Les limites de la loi doivent être corrigées, soulignent dans la lettre ouverte au Président de la République 54 organisations, syndicats et associations. A l'origine du texte, la Maison des lanceurs d'alerte (MLA), créée en octobre 2018 pour soutenir juridiquement, financièrement et psychologiquement les lanceurs d'alerte. La MLA traite actuellement 70 alertes, portant sur la santé-environnement, la corruption et le management-droit du travail, détaille Nicole Marie Meyer, cofondatrice. Elle-même a lancé deux alertes à sa hiérarchie du Quai d'Orsay pour des faits de malversations financières qui lui ont valu de ne pas voir son contrat renouvelé en 2004 après 15 ans de service. "Je me suis retrouvée à 49 ans au RSA", dit-elle.

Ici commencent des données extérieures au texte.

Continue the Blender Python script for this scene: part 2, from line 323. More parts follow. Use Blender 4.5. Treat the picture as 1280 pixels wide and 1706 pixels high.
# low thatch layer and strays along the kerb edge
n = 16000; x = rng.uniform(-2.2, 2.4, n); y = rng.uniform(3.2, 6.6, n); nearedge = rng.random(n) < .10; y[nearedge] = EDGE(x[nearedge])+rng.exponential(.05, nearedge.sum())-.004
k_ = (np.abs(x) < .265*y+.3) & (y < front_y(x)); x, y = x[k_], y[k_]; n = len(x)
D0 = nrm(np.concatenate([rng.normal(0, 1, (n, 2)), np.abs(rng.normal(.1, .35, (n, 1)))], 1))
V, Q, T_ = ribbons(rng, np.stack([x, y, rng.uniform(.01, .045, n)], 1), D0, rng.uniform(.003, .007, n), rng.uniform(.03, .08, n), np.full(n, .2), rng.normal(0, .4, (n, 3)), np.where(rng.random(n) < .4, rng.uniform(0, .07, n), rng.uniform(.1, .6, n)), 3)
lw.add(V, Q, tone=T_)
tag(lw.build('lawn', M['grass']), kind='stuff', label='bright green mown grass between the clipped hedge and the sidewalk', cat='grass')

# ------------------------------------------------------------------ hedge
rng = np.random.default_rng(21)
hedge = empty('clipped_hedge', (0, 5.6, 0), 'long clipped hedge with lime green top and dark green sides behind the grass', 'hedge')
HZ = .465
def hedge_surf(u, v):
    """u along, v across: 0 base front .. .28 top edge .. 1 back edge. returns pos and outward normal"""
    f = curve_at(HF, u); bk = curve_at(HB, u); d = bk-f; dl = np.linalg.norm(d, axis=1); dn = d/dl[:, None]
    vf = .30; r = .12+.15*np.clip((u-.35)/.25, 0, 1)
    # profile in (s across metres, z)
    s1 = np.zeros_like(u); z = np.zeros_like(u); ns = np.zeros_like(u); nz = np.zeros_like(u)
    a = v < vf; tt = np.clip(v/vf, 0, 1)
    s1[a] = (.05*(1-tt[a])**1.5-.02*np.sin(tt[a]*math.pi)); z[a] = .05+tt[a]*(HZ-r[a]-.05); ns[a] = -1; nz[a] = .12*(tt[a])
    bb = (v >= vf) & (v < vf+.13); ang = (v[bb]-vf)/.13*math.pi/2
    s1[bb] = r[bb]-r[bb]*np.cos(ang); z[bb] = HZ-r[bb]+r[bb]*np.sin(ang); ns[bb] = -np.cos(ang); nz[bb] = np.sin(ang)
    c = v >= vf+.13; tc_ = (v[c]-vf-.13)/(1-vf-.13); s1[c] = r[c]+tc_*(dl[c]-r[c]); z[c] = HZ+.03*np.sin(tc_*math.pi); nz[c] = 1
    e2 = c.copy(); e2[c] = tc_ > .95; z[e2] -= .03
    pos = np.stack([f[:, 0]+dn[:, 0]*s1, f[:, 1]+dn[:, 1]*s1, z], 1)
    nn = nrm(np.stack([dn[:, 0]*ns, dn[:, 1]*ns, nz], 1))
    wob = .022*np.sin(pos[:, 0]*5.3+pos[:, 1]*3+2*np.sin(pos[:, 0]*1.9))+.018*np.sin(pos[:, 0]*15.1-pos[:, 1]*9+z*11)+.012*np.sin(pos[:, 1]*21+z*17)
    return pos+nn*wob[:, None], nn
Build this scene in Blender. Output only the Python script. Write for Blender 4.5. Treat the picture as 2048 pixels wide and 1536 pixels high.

Fonds de soutien, droit d'asile...

Cette lettre ouverte milite pour une prompte transposition de la directive européenne sur les lanceurs d'alerte adoptée en octobre 2018. Cette directive va plus loin sur plusieurs sujets : elle permet aux lanceurs d'alerte de passer par une autorité externe (judiciaire ou administrative, nationale ou internationale) pour dénoncer les faits, alors qu'en France, ils doivent saisir d'abord leur hiérarchie interne. Elle conforte aussi le droit de tout travailleur à être défendu par un représentant du personnel ou un syndicat dans sa procédure d'alerte. L'appel demande en outre d'élargir le statut de lanceur d'alerte aux personnes morales (associations, syndicats), alors que la loi française ne s'applique qu'aux personnes physiques (individus), forcément plus fragiles. Les signataires préconisent aussi la création d'un fonds de soutien et l'octroi du droit d'asile pour les lanceurs d'alerte. Edward Snowden a demandé l'asile en France en 2013 après avoir dévoilé l'existence d'un système de surveillance mondiale des communications et d'internet, principalement par l'agence américaine NSA.

Véritable prise de risque

Selon un sondage Ugict-CGT/Groupe 3E réalisé par Viavoice auprès de 1 000 cadres représentatifs en septembre, 36 % disent avoir été témoins de "pratiques illégales ou contraires à l'intérêt général" mais, parmi eux, 42 % n'ont pas signalé ces dérives. S'ils n'ont pas donné l'alerte sur ces manquements, c'est faute de dispositif d'alerte, ou parce qu'ils n'ont pas confiance dans celui-ci : 51 % seulement des cadres déclarent qu'il existe un dispositif d'alerte dans leur entreprise, mais 42 % estiment que, s'il existe, il est inefficace. Et 51 % jugent risqué de dénoncer des pratiques contraires à l'éthique dans leur entreprise.